▶ **Set exercise**:
Copy out all the lines where "script" shows up.

▶ **Recorded information**:
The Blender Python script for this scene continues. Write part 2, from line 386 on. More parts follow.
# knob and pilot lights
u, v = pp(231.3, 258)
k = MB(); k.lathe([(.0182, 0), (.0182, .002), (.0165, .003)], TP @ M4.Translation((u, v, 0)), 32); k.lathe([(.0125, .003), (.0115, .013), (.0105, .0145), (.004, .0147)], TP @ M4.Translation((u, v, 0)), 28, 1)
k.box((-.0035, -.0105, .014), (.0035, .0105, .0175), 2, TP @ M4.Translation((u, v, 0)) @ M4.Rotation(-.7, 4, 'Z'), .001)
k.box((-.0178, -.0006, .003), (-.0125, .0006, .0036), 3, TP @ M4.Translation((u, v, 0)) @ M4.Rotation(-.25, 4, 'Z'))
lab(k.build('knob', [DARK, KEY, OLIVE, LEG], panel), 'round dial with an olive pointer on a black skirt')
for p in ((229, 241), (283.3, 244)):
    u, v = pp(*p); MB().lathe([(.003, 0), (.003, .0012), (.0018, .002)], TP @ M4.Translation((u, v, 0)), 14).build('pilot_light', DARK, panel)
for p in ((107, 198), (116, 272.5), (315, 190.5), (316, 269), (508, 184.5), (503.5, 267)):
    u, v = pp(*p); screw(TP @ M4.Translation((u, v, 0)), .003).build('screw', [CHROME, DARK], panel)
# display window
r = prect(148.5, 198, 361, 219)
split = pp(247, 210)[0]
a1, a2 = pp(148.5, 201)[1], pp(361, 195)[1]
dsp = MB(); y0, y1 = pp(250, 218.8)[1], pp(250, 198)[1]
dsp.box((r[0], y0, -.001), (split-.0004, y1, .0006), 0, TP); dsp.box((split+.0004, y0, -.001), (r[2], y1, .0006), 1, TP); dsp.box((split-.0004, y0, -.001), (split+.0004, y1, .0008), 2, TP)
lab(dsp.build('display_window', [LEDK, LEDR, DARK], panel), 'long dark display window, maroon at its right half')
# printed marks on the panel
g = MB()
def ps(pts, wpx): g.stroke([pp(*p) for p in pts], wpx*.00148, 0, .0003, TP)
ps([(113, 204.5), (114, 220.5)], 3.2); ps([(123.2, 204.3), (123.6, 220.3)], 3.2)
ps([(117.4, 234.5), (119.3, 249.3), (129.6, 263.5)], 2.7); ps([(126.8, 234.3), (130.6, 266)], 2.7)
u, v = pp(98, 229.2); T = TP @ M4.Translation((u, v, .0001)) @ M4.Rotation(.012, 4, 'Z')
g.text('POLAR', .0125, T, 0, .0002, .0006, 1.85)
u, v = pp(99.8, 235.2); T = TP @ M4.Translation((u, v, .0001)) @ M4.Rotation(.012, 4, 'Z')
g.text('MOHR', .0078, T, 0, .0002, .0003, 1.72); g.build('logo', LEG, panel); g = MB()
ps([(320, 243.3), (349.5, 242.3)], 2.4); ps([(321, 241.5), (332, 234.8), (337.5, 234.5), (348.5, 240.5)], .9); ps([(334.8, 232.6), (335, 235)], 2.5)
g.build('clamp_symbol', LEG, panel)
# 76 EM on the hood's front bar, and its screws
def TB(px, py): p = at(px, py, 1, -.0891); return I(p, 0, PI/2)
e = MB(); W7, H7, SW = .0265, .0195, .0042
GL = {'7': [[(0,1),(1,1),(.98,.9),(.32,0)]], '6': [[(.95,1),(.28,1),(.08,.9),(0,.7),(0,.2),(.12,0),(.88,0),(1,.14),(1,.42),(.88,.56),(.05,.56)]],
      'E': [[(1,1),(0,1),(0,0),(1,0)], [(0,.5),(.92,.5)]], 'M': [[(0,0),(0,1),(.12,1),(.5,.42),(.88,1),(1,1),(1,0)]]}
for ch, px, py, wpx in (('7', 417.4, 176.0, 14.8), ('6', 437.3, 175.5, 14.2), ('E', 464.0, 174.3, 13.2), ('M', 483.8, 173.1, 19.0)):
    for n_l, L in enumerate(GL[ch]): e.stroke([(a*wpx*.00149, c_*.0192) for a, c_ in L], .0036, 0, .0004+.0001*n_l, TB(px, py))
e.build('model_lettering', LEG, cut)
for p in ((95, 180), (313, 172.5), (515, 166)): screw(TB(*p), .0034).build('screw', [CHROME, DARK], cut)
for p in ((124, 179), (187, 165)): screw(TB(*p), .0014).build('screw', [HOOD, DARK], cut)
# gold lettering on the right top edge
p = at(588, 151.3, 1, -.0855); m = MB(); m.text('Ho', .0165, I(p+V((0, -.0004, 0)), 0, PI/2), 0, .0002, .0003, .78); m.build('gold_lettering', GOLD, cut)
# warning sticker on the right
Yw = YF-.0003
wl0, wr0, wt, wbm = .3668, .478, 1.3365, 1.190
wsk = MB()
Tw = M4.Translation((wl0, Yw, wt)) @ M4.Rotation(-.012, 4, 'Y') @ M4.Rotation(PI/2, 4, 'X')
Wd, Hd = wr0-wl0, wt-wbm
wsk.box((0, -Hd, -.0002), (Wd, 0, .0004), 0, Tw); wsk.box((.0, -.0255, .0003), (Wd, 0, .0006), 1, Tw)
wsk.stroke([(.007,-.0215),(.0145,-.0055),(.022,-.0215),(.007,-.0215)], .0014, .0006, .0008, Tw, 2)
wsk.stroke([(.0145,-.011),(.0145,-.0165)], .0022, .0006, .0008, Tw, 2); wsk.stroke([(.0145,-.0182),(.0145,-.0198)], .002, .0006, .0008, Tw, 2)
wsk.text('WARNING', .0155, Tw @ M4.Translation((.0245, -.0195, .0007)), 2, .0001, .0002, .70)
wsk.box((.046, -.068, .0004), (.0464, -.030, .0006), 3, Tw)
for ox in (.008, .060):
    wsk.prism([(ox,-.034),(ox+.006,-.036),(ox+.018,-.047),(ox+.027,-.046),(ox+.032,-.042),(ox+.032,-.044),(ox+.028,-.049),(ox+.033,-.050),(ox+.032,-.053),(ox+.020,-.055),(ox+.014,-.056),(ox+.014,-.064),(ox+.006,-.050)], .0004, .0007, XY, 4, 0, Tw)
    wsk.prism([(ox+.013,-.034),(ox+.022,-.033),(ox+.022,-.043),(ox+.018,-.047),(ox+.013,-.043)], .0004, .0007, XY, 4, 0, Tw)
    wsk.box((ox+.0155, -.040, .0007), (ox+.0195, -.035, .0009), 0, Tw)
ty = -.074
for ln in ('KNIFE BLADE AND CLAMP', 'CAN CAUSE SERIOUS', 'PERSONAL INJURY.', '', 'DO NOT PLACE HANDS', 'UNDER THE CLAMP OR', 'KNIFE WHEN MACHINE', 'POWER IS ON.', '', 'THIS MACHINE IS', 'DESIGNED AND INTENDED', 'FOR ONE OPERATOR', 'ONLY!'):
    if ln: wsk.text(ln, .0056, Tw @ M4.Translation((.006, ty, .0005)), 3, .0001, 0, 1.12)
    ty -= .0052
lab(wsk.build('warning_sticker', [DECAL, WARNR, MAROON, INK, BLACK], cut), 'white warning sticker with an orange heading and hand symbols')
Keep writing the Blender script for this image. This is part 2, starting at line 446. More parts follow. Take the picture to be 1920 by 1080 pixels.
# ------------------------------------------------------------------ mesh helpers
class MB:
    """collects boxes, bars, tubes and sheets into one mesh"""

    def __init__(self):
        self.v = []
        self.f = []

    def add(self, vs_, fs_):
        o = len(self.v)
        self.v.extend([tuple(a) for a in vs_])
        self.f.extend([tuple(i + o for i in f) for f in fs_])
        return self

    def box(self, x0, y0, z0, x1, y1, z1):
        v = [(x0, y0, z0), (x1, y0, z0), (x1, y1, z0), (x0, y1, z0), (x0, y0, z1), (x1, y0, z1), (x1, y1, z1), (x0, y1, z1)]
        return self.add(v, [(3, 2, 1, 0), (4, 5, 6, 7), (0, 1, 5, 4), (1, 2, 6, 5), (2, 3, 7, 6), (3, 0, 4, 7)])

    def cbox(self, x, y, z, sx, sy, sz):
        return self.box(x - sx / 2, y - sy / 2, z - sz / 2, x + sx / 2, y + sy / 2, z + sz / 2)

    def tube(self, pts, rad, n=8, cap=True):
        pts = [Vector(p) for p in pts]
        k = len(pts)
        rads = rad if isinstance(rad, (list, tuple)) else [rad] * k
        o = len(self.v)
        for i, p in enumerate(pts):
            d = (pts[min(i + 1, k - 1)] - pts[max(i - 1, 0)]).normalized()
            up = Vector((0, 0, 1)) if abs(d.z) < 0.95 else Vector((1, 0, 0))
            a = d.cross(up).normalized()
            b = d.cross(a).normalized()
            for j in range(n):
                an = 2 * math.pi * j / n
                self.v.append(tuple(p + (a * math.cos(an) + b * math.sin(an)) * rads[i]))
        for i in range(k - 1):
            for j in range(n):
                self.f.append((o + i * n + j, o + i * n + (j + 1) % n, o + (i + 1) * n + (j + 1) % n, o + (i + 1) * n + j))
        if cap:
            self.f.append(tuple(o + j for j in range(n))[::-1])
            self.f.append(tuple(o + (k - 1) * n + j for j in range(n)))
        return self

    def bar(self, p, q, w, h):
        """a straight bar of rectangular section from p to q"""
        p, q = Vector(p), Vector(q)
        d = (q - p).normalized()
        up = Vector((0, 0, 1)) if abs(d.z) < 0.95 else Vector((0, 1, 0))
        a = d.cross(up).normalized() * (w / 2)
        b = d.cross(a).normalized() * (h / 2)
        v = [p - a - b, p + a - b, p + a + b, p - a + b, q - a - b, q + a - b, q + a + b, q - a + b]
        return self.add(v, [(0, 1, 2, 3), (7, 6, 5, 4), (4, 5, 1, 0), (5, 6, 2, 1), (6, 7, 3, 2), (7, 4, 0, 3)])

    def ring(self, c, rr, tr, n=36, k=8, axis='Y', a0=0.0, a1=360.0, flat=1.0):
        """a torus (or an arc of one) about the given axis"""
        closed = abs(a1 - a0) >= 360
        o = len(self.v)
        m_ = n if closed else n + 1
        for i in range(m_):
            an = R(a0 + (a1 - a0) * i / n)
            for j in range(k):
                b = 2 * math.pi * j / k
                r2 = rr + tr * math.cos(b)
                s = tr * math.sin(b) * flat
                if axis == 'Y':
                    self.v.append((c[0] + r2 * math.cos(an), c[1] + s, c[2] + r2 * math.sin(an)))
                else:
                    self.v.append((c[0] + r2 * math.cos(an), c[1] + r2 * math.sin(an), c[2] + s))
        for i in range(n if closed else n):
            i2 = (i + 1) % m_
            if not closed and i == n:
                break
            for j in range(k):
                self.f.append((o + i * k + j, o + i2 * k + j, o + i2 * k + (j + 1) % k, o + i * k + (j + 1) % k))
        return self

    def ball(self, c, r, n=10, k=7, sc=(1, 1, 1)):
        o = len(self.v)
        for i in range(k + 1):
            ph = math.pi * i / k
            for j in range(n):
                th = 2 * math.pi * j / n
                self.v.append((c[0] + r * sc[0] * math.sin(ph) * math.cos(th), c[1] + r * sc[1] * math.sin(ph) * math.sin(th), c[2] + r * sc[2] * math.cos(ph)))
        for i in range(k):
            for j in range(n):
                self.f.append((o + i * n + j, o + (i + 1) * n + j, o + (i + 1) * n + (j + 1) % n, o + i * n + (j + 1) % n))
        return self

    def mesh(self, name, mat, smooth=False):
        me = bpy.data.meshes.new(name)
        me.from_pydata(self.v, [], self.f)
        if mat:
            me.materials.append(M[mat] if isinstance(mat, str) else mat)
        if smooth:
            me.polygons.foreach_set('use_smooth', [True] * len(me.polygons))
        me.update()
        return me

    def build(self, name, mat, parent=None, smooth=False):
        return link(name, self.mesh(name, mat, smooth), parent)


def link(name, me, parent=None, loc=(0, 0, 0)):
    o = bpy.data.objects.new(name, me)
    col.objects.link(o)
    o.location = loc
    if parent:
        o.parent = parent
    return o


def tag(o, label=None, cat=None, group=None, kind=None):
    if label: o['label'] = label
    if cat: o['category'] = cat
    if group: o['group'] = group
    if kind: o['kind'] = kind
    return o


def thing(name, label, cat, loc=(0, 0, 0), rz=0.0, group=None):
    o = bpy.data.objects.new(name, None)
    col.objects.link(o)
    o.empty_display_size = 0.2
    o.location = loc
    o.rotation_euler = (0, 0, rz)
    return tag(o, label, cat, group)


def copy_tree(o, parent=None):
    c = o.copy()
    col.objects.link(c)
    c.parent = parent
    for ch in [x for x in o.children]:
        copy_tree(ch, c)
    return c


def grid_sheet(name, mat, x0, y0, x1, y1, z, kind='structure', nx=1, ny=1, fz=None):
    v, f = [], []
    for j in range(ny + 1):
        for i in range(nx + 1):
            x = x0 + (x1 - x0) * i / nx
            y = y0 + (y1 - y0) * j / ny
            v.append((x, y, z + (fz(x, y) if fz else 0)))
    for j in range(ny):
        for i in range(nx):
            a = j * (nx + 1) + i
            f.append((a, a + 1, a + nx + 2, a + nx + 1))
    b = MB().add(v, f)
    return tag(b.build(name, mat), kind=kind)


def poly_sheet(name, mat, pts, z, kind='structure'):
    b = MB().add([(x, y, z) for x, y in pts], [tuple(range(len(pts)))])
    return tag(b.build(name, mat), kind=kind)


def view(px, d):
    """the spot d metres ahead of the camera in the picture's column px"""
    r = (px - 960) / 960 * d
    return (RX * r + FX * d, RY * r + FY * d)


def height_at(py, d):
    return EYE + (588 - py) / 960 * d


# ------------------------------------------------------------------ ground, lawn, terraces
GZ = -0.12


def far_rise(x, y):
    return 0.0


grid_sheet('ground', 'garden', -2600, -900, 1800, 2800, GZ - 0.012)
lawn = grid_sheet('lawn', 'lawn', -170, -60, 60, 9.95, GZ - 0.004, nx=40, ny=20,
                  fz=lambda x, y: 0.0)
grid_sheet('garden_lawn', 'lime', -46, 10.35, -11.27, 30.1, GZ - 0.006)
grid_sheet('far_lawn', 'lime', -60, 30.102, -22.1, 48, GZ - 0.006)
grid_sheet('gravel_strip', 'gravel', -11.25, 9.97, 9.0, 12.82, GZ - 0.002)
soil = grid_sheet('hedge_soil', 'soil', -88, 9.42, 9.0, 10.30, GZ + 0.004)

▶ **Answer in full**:
The Blender Python script for this scene continues. Write part 2, from line 386 on. More parts follow.
Keep writing the Blender script for this image. This is part 2, starting at line 446. More parts follow. Take the picture to be 1920 by 1080 pixels.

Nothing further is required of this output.